───── INFORMATION PROVIDED

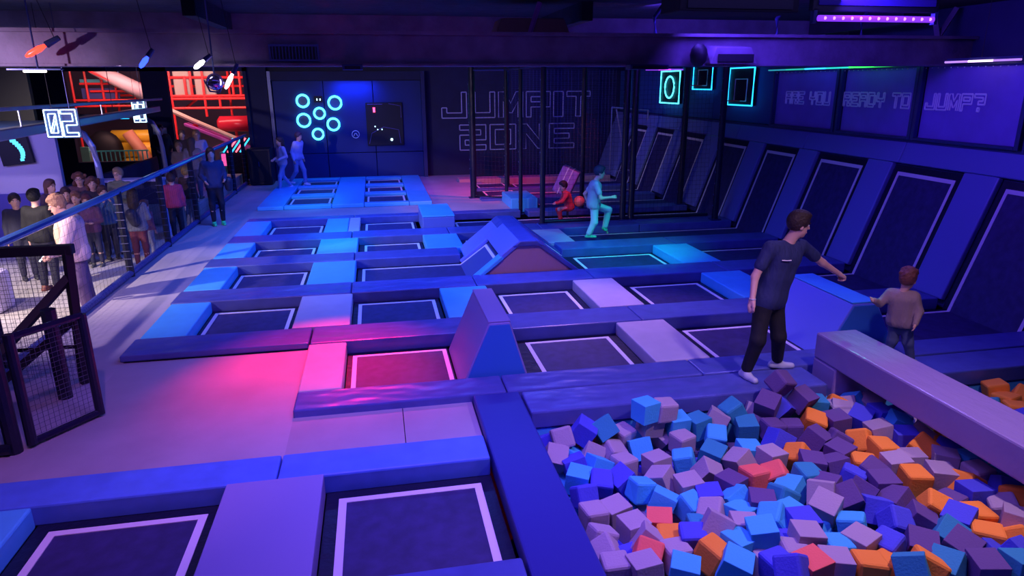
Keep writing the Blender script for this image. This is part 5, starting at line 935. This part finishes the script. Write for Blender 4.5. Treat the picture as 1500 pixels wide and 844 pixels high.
# --- the crowd in the hall
CR = [
 ('man in black seen from behind at the left border, beside the youth', (-5.44, 12.2), 1.68, 170, (.01, .01, .02), (.02, .02, .04), (.2, .06, .04), (.01, .01, .01), 'short', 'down', {}),
 ('person with dark hair at the far left, behind the man in black', (-6.1, 13.0), 1.5, 30, (.02, .02, .05), (.03, .03, .06), (.05, .05, .06), (.02, .01, .02), 'short', 'down', {}),
 ('woman with long reddish hair and glasses standing rearmost in the crowd', (-5.81, 15.0), 1.62, 10, (.14, .06, .08), (.05, .04, .07), (.1, .1, .1), (.2, .07, .04), 'longcurly', 'hold', dict(glasses=True, female=True)),
 ('girl with brown hair in profile at the left edge of the crowd', (-6.15, 14.5), 1.55, 60, (.06, .03, .06), (.04, .04, .07), (.1, .1, .1), (.12, .05, .04), 'long', 'down', dict(female=True)),
 ('girl with tied dark hair in dark top, second from the left in the crowd', (-5.78, 14.2), 1.42, 25, (.12, .05, .09), (.05, .05, .08), (.1, .1, .1), (.05, .02, .03), 'tail', 'down', dict(female=True)),
 ('small child with light brown hair in front of the woman with glasses', (-5.56, 14.05), 1.36, 0, (.5, .3, .28), (.05, .05, .1), (.1, .1, .1), (.25, .1, .06), 'short', 'cross', {}),
 ('girl in purple top with dark red hair in the middle of the crowd', (-5.27, 13.75), 1.34, 5, (.16, .06, .16), (.04, .04, .1), (.1, .1, .1), (.12, .03, .04), 'long', 'cross', dict(female=True)),
 ('curly haired woman in black beside the man with glasses', (-5.5, 14.75), 1.55, 20, (.03, .02, .04), (.03, .03, .05), (.04, .04, .05), (.14, .05, .04), 'longcurly', 'down', dict(female=True)),
 ('man with short fair hair and glasses in an olive hooded jacket', (-5.02, 14.8), 1.72, -10, (.16, .18, .13), (.12, .13, .22), (.03, .03, .04), (.32, .2, .12), 'short', 'phone', dict(glasses=True, hood=True)),
 ('child with face lit by a phone between the curly woman and the man with glasses', (-5.18, 14.3), 1.42, 35, (.06, .15, .3), (.03, .03, .06), (.05, .05, .06), (.08, .03, .03), 'short', 'up', {}),
 ('woman with very long dark hair in grey jacket and maroon trousers, back turned', (-4.37, 13.4), 1.46, 185, (.16, .18, .24), (.12, .02, .05), (.05, .03, .05), (.035, .015, .03), 'long', 'cross', dict(female=True)),
 ('child in pale jeans half hidden behind the fence post near the woman in maroon', (-4.5, 14.35), 1.1, 150, (.3, .12, .2), (.4, .42, .5), (.5, .4, .4), (.1, .04, .04), 'short', 'down', {}),
 ('boy in raspberry red hoodie and black trousers behind the fence', (-4.4, 16.0), 1.43, 200, (.55, .05, .13), (.02, .02, .04), (.05, .05, .06), (.06, .03, .03), 'short', 'down', dict(hood=True)),
 ('person in dark vest and black leggings with bright green shoes on the court side', (-3.62, 16.4), 1.74, 20, (.03, .04, .12), (.01, .01, .03), (.05, .9, .3), (.04, .02, .04), 'long', 'bent', dict(female=True)),
 ('blond child in brown jacket and light jeans behind the fence', (-4.42, 17.3), 1.42, 160, (.12, .06, .05), (.3, .34, .42), (.5, .5, .55), (.6, .35, .08), 'short', 'down', {}),
]
for i, (lab_, (x, y), h, rot, top, bot, sh, ha, st, ar, kw) in enumerate(CR):
    bag = None
    z = 0 if 'green shoes' in lab_ else ZH
    if 'green shoes' in lab_: bag = ((x + .3, y + .0, 1.0), (x + .3, y + .02, .85), .1, (.01, .01, .03))
    if 'maroon trousers' in lab_: bag = ((x - .02, y - .17, .85), (x + .03, y - .17, .7), .1, (.02, .02, .05))
    if 'maroon' in lab_ and 'woman with' in lab_: kw = dict(kw)
    person(lab_, (x, y, z), h, math.radians(rot), top=top, bottom=bot, shoe=sh, hair=ha, style=st, arms=ar, vox=.019 if y < 15 else .022, group='people standing in the hall' if z else None, bag=bag, **kw)
BK = [('woman in pale coat with long blond hair in the doorway', (-4.7, 20.0), 1.62, 20, (.75, .6, .7), (.5, .55, .7), (.42, .22, .12), 'long'), ('person in black coat and cap at the left side of the doorway', (-5.95, 21.3), 1.72, 30, (.012, .012, .03), (.02, .02, .05), (.02, .01, .02), 'short'),
      ('woman with a light jacket and blond hair left of the middle of the doorway', (-4.98, 19.2), 1.35, 10, (.3, .22, .2), (.2, .2, .3), (.4, .22, .12), 'short'), ('long haired woman with a pale scarf in the middle of the doorway', (-4.52, 18.6), 1.5, 170, (.3, .26, .3), (.1, .1, .2), (.12, .07, .06), 'long'),
      ('person in dark jacket behind the woman with the light jacket', (-5.3, 20.9), 1.58, 15, (.12, .08, .06), (.1, .1, .15), (.12, .06, .05), 'short')]
for lab_, (x, y), h, rot, top, bot, ha, st in BK:
    person(lab_, (x, y, .3), h, math.radians(rot), top=top, bottom=bot, hair=ha, style=st, arms='bent', vox=.024, group='people in the doorway')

──────────

Make an exact copy of the data above, pictures excluded.

Keep writing the Blender script for this image. This is part 5, starting at line 935. This part finishes the script. Write for Blender 4.5. Treat the picture as 1500 pixels wide and 844 pixels high.
# --- the crowd in the hall
CR = [
 ('man in black seen from behind at the left border, beside the youth', (-5.44, 12.2), 1.68, 170, (.01, .01, .02), (.02, .02, .04), (.2, .06, .04), (.01, .01, .01), 'short', 'down', {}),
 ('person with dark hair at the far left, behind the man in black', (-6.1, 13.0), 1.5, 30, (.02, .02, .05), (.03, .03, .06), (.05, .05, .06), (.02, .01, .02), 'short', 'down', {}),
 ('woman with long reddish hair and glasses standing rearmost in the crowd', (-5.81, 15.0), 1.62, 10, (.14, .06, .08), (.05, .04, .07), (.1, .1, .1), (.2, .07, .04), 'longcurly', 'hold', dict(glasses=True, female=True)),
 ('girl with brown hair in profile at the left edge of the crowd', (-6.15, 14.5), 1.55, 60, (.06, .03, .06), (.04, .04, .07), (.1, .1, .1), (.12, .05, .04), 'long', 'down', dict(female=True)),
 ('girl with tied dark hair in dark top, second from the left in the crowd', (-5.78, 14.2), 1.42, 25, (.12, .05, .09), (.05, .05, .08), (.1, .1, .1), (.05, .02, .03), 'tail', 'down', dict(female=True)),
 ('small child with light brown hair in front of the woman with glasses', (-5.56, 14.05), 1.36, 0, (.5, .3, .28), (.05, .05, .1), (.1, .1, .1), (.25, .1, .06), 'short', 'cross', {}),
 ('girl in purple top with dark red hair in the middle of the crowd', (-5.27, 13.75), 1.34, 5, (.16, .06, .16), (.04, .04, .1), (.1, .1, .1), (.12, .03, .04), 'long', 'cross', dict(female=True)),
 ('curly haired woman in black beside the man with glasses', (-5.5, 14.75), 1.55, 20, (.03, .02, .04), (.03, .03, .05), (.04, .04, .05), (.14, .05, .04), 'longcurly', 'down', dict(female=True)),
 ('man with short fair hair and glasses in an olive hooded jacket', (-5.02, 14.8), 1.72, -10, (.16, .18, .13), (.12, .13, .22), (.03, .03, .04), (.32, .2, .12), 'short', 'phone', dict(glasses=True, hood=True)),
 ('child with face lit by a phone between the curly woman and the man with glasses', (-5.18, 14.3), 1.42, 35, (.06, .15, .3), (.03, .03, .06), (.05, .05, .06), (.08, .03, .03), 'short', 'up', {}),
 ('woman with very long dark hair in grey jacket and maroon trousers, back turned', (-4.37, 13.4), 1.46, 185, (.16, .18, .24), (.12, .02, .05), (.05, .03, .05), (.035, .015, .03), 'long', 'cross', dict(female=True)),
 ('child in pale jeans half hidden behind the fence post near the woman in maroon', (-4.5, 14.35), 1.1, 150, (.3, .12, .2), (.4, .42, .5), (.5, .4, .4), (.1, .04, .04), 'short', 'down', {}),
 ('boy in raspberry red hoodie and black trousers behind the fence', (-4.4, 16.0), 1.43, 200, (.55, .05, .13), (.02, .02, .04), (.05, .05, .06), (.06, .03, .03), 'short', 'down', dict(hood=True)),
 ('person in dark vest and black leggings with bright green shoes on the court side', (-3.62, 16.4), 1.74, 20, (.03, .04, .12), (.01, .01, .03), (.05, .9, .3), (.04, .02, .04), 'long', 'bent', dict(female=True)),
 ('blond child in brown jacket and light jeans behind the fence', (-4.42, 17.3), 1.42, 160, (.12, .06, .05), (.3, .34, .42), (.5, .5, .55), (.6, .35, .08), 'short', 'down', {}),
]
for i, (lab_, (x, y), h, rot, top, bot, sh, ha, st, ar, kw) in enumerate(CR):
    bag = None
    z = 0 if 'green shoes' in lab_ else ZH
    if 'green shoes' in lab_: bag = ((x + .3, y + .0, 1.0), (x + .3, y + .02, .85), .1, (.01, .01, .03))
    if 'maroon trousers' in lab_: bag = ((x - .02, y - .17, .85), (x + .03, y - .17, .7), .1, (.02, .02, .05))
    if 'maroon' in lab_ and 'woman with' in lab_: kw = dict(kw)
    person(lab_, (x, y, z), h, math.radians(rot), top=top, bottom=bot, shoe=sh, hair=ha, style=st, arms=ar, vox=.019 if y < 15 else .022, group='people standing in the hall' if z else None, bag=bag, **kw)
BK = [('woman in pale coat with long blond hair in the doorway', (-4.7, 20.0), 1.62, 20, (.75, .6, .7), (.5, .55, .7), (.42, .22, .12), 'long'), ('person in black coat and cap at the left side of the doorway', (-5.95, 21.3), 1.72, 30, (.012, .012, .03), (.02, .02, .05), (.02, .01, .02), 'short'),
      ('woman with a light jacket and blond hair left of the middle of the doorway', (-4.98, 19.2), 1.35, 10, (.3, .22, .2), (.2, .2, .3), (.4, .22, .12), 'short'), ('long haired woman with a pale scarf in the middle of the doorway', (-4.52, 18.6), 1.5, 170, (.3, .26, .3), (.1, .1, .2), (.12, .07, .06), 'long'),
      ('person in dark jacket behind the woman with the light jacket', (-5.3, 20.9), 1.58, 15, (.12, .08, .06), (.1, .1, .15), (.12, .06, .05), 'short')]
for lab_, (x, y), h, rot, top, bot, ha, st in BK:
    person(lab_, (x, y, .3), h, math.radians(rot), top=top, bottom=bot, hair=ha, style=st, arms='bent', vox=.024, group='people in the doorway')